__Source data__:

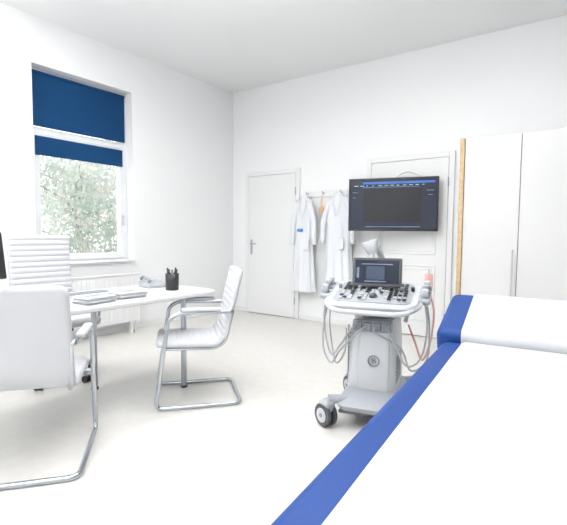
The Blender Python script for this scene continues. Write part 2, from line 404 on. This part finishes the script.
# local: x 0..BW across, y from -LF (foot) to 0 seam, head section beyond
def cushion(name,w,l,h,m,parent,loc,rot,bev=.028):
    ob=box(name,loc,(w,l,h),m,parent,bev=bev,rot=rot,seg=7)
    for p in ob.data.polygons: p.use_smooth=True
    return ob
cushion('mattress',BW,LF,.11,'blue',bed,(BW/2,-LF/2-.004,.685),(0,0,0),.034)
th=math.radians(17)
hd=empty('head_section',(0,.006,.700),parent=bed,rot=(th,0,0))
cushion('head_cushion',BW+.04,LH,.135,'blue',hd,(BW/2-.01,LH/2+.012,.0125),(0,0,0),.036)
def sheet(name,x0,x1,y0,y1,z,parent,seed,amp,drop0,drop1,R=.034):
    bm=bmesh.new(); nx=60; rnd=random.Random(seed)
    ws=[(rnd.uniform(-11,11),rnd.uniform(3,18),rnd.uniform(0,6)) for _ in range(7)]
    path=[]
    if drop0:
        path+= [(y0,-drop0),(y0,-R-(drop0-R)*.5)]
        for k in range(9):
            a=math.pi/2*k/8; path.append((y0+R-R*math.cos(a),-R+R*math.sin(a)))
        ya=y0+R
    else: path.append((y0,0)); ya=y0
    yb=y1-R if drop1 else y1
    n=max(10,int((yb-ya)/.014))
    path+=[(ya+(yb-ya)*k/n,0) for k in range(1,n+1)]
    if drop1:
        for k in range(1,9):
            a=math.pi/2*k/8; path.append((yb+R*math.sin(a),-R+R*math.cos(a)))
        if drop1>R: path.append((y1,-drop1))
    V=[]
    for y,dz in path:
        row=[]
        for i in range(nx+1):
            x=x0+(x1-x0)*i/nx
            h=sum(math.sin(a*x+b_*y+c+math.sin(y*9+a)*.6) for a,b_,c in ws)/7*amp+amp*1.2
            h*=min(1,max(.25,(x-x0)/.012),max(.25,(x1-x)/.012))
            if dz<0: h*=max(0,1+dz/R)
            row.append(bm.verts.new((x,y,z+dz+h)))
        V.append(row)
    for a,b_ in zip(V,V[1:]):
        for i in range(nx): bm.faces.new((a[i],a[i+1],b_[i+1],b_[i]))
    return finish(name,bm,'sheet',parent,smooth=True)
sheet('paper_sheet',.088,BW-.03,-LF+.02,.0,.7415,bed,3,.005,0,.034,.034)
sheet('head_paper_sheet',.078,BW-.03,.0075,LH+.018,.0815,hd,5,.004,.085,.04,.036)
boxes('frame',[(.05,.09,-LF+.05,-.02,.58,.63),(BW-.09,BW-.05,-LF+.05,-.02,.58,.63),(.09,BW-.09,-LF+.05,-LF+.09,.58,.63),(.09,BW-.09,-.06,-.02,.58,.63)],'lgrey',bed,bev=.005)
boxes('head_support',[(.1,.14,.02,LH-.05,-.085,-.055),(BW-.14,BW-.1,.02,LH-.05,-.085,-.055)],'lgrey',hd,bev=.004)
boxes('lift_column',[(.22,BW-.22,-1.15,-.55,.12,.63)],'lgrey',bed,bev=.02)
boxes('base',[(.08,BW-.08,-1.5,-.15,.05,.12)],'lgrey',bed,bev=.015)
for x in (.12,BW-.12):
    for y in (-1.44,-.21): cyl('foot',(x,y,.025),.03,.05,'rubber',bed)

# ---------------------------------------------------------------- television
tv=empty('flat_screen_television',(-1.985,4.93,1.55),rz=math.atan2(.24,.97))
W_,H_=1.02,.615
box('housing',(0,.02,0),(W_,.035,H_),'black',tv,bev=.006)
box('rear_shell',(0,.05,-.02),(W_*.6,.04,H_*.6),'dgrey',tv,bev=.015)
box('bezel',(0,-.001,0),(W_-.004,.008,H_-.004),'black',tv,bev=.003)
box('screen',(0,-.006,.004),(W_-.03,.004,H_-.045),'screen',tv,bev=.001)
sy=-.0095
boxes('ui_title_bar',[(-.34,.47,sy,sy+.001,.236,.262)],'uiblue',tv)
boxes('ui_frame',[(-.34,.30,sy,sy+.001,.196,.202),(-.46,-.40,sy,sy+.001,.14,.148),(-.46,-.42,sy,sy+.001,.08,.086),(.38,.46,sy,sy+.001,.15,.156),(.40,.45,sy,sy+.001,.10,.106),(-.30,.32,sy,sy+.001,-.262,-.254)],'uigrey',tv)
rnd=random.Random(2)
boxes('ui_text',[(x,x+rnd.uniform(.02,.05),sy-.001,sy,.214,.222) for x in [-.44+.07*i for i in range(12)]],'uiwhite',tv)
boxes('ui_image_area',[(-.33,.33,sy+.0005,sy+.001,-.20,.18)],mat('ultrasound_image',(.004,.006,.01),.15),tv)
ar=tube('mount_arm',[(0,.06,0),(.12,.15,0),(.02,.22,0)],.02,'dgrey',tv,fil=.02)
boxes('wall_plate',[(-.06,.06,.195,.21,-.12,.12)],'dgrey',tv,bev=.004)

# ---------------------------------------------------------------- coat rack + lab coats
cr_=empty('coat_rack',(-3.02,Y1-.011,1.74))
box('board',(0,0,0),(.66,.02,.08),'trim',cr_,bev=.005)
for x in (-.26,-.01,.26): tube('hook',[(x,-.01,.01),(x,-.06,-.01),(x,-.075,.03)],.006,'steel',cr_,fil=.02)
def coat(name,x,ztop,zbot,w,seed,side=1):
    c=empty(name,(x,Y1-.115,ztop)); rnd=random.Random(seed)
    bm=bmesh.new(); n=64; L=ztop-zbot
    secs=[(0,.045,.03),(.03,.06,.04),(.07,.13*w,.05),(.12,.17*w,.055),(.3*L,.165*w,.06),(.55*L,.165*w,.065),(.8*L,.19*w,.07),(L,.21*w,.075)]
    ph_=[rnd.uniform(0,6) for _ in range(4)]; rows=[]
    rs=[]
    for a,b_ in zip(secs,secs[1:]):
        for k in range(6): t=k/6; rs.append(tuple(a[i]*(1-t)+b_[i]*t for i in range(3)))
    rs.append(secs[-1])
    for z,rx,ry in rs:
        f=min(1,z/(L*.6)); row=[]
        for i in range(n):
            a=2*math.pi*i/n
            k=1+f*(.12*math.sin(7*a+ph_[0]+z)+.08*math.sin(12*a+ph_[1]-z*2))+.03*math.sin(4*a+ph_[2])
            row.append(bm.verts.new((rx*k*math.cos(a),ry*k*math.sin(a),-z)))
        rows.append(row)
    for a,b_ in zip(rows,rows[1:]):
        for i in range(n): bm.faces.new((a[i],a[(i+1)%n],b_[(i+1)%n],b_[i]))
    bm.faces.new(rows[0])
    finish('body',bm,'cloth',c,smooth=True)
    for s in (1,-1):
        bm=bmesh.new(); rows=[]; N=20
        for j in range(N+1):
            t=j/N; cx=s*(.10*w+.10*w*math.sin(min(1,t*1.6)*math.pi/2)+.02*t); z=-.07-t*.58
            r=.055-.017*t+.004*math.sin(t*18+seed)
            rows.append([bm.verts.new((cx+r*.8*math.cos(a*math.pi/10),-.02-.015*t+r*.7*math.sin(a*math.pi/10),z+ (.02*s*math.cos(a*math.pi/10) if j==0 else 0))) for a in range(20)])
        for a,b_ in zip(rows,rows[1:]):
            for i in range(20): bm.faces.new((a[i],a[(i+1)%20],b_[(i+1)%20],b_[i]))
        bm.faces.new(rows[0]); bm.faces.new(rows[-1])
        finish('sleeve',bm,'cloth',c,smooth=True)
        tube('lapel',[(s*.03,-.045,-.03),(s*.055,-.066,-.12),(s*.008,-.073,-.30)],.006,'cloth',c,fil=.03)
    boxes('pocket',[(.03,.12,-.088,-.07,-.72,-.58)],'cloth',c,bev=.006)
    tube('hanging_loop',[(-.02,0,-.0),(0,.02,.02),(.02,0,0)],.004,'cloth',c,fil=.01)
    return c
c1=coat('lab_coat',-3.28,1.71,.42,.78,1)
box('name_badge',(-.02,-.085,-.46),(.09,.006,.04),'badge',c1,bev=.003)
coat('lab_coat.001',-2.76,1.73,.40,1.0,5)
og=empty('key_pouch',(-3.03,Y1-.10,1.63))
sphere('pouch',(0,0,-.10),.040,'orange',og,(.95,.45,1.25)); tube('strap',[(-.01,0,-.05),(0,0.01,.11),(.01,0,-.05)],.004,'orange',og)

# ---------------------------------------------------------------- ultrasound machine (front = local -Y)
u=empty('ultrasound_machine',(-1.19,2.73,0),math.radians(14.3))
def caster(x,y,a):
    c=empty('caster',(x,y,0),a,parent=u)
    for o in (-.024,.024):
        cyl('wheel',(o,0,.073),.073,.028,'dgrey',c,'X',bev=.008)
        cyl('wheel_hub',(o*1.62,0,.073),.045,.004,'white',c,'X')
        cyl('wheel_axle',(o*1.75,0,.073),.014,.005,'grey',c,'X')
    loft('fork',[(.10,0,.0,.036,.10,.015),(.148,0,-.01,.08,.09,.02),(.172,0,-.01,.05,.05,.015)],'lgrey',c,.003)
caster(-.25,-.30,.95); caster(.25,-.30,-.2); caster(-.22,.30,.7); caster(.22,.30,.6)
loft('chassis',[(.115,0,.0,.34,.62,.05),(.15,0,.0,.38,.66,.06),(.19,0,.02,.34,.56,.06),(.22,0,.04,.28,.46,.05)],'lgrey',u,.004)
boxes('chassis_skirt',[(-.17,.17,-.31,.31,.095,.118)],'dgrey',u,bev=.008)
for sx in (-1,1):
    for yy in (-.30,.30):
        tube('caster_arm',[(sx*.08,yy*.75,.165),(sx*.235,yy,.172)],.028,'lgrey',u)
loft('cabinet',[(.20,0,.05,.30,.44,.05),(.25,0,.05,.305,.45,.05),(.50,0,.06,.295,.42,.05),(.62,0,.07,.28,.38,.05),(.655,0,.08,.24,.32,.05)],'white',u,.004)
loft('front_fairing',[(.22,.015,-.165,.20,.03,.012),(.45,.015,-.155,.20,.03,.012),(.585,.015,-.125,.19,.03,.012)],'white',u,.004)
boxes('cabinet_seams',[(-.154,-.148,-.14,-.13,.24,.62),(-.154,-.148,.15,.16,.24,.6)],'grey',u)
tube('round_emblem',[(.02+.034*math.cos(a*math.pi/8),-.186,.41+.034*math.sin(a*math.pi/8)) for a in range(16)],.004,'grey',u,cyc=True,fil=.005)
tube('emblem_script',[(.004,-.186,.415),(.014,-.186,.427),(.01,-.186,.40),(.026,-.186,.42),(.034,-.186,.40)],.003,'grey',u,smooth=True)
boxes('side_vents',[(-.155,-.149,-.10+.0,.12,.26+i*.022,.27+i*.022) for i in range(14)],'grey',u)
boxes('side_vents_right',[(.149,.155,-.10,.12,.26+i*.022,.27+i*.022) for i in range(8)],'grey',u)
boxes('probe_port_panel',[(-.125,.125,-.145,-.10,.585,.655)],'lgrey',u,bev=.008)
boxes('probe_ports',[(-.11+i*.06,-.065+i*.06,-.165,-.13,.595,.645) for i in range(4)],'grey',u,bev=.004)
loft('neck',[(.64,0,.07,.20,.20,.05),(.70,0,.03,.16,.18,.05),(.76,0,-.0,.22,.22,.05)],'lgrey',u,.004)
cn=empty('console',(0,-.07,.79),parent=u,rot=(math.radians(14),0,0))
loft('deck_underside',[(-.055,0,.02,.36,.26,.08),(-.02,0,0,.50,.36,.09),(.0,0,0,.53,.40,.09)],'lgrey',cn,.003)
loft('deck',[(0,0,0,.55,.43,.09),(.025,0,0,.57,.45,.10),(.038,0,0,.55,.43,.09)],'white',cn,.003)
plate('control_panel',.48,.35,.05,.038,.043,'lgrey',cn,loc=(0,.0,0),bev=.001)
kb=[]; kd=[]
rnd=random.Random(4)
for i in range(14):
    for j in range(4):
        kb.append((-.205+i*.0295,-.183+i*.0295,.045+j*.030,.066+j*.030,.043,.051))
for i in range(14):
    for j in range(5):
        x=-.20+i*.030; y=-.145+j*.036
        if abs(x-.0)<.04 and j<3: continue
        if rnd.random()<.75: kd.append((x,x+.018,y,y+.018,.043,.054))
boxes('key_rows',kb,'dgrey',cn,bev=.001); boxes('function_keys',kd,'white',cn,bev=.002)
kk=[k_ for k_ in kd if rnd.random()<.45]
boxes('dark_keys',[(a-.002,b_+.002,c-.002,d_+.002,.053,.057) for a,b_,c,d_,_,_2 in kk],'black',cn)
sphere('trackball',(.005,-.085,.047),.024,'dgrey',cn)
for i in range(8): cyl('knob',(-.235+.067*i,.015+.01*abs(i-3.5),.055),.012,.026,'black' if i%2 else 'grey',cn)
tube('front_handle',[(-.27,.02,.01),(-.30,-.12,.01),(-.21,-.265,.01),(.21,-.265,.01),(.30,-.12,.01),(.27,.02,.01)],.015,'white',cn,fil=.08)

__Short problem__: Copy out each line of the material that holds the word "from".

__Exercise result__:
The Blender Python script for this scene continues. Write part 2, from line 404 on. This part finishes the script.
# local: x 0..BW across, y from -LF (foot) to 0 seam, head section beyond